As alums and founding members of the Alpha Epsilon Pi chapter at Brown, we write to correct some of the mischaracterizations of AEPi in the Jan. 27 opinion column signed by Ben Owens ’17 and the members of the newly established Beta Rho Pi. Though the relationship between the fraternity and its alums may be of little interest to the broader Brown community, we feel a responsibility to correct the column’s misleading and false statements about AEPi.

We want to make two points at the outset. First, every Greek organization must take sexual assault very seriously, and we believe that AEPi is a leader in this regard. Second, AEPi is open to any student who identifies as male — regardless of religion — who wishes to join a Jewish fraternity.

The signatories to this letter founded the Brown chapter of AEPi in 1995. We faced several challenges, including anti-Semitic comments by a member of Residential Council. But we were steadfast in our commitment to build an organization that we hoped would provide enduring value to the membership and the Brown community long after we graduated and one that reflected the values that we shared with AEPi. And throughout its 20-year history at Brown, AEPi has been a leader among its peer fraternities in promoting inclusion of students regardless of race, ethnic origin, sexual orientation and gender identity.

AEPi is unapologetically a Jewish fraternity. As a mission-driven organization, it cares deeply about the quality of the Jewish experience at each of its chapters and the campuses and communities that it calls home. To that end, AEPi seeks out brothers who wish to join the organization because of, rather than despite, its Jewish character. But that has not prevented the organization from rushing, welcoming and electing to leadership positions, brothers of any religion.

The fraternity’s Jewish values inform its zero-tolerance policy concerning sexual assault. Let us be clear: It is indisputable that incidents of sexual assault are vastly underreported — not falsely reported — on college campuses. That one in four female undergraduates and nearly 7 percent of male undergraduates at Brown report having been victims of sexual assault during their time on campus is deplorable and must be addressed. The AEPi chapter at Brown has been a leader in preventing sexual assault on campus, as has the international fraternity within the larger Greek community.

The international fraternity, along with many of the chapter’s alums, has taken quite seriously the chapter’s concerns and has taken steps to address them. Immediately upon learning of their vote to disaffiliate — which came as a surprise to alums, who were deliberately excluded from the conversation — a group of chapter alums attempted to facilitate conversation between the members at Brown and the international organization. We understand that the international fraternity made several significant commitments to the chapter, including to solicit the chapter’s input to improve AEPi’s sexual assault prevention training and to investigate the unacceptable comments allegedly made by some AEPi staff members that do not reflect the fraternity’s policies or culture. It is unfortunate that the chapter has chosen to disengage rather than be an agent of change to ensure that the international fraternity addresses the important, substantive issues facing college students across the country.

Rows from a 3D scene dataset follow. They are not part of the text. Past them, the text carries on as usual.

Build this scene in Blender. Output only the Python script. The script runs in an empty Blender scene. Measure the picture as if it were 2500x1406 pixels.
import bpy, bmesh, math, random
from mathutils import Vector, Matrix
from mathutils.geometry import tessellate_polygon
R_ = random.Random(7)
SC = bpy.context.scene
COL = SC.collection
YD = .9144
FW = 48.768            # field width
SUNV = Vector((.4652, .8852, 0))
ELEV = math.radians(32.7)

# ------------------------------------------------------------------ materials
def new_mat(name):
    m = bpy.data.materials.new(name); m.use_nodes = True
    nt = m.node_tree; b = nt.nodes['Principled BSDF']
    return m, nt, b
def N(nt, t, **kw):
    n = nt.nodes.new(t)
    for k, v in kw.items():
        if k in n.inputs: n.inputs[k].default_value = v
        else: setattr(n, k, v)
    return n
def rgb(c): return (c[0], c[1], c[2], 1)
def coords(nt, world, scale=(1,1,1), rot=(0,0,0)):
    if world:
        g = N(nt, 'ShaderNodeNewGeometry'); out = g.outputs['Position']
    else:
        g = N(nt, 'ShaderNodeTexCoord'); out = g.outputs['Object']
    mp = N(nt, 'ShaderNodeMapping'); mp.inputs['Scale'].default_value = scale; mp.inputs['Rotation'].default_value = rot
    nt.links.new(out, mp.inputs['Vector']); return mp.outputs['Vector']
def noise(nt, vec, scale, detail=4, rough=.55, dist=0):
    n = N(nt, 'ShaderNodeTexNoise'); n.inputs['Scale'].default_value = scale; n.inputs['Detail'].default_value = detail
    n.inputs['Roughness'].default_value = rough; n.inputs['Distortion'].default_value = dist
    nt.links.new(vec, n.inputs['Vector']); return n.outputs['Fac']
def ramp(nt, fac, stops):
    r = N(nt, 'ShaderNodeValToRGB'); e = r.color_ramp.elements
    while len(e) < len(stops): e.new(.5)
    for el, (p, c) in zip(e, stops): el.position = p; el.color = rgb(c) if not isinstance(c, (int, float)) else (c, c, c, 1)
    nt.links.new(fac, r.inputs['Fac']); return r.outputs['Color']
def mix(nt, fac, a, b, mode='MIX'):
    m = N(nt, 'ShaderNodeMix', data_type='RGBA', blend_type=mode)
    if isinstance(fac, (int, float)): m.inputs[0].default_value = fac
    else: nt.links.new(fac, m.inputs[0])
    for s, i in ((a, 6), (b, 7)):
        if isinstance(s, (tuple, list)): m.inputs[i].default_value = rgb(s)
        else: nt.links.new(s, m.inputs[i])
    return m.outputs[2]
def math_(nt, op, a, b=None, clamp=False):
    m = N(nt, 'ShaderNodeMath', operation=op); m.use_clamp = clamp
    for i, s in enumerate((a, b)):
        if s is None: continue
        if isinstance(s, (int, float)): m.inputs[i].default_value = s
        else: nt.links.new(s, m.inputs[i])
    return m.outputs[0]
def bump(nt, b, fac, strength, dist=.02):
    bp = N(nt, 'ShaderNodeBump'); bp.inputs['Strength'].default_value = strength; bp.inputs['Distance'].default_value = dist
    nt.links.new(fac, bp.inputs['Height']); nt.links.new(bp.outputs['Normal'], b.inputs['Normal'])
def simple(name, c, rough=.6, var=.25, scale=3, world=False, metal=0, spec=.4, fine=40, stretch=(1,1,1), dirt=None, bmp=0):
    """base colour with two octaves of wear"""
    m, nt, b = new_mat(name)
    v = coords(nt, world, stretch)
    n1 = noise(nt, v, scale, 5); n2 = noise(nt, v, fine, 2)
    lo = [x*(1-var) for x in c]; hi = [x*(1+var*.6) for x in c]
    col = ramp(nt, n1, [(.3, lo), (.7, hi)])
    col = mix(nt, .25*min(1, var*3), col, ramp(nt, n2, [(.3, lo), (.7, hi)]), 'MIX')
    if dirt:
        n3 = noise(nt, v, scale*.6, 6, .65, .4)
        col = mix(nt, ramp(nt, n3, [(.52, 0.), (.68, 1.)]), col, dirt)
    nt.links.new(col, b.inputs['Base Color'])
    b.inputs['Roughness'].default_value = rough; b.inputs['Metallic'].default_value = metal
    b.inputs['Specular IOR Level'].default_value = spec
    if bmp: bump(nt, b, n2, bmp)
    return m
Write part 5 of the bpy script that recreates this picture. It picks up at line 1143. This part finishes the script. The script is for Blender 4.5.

The current undergraduates claim that any attempt at dialogue would have been futile since AEPi “takes stances so contrary to (the Brown chapter’s) values.” They further imply that AEPi is too morally compromised to engage with on these important issues. Based on our 20-year history of working with the international fraternity, we disagree. As one concrete example, immediately upon learning that the chapter had suggestions on how to improve the fraternity’s sexual assault prevention education, the international fraternity offered to work with the chapter to implement changes. The chapter at Brown never responded.

To say that we are disappointed by the chapter’s decision would be a vast understatement. We are especially saddened that this organization has gone dormant because of misguided and ill-conceived reasons. Given the positive impact that AEPi has had on campus for over 20 years, we urge the University and student body to welcome and support any student who wishes to join AEPi in the future so that the fraternity may continue its positive contributions to the Brown community. We express our full support for any student who wishes to do so.


The founding members of Alpha Epsilon Pi at Brown

Seth Orkand ’99 and Peter Cohen-Millstein ’98 are two of the founding members of the Brown chapter of Alpha Epsilon Pi. Orkand is a regional governor for AEPi for Rhode Island and Massachusetts. Cohen-Millstein sits on the AEPi board of directors.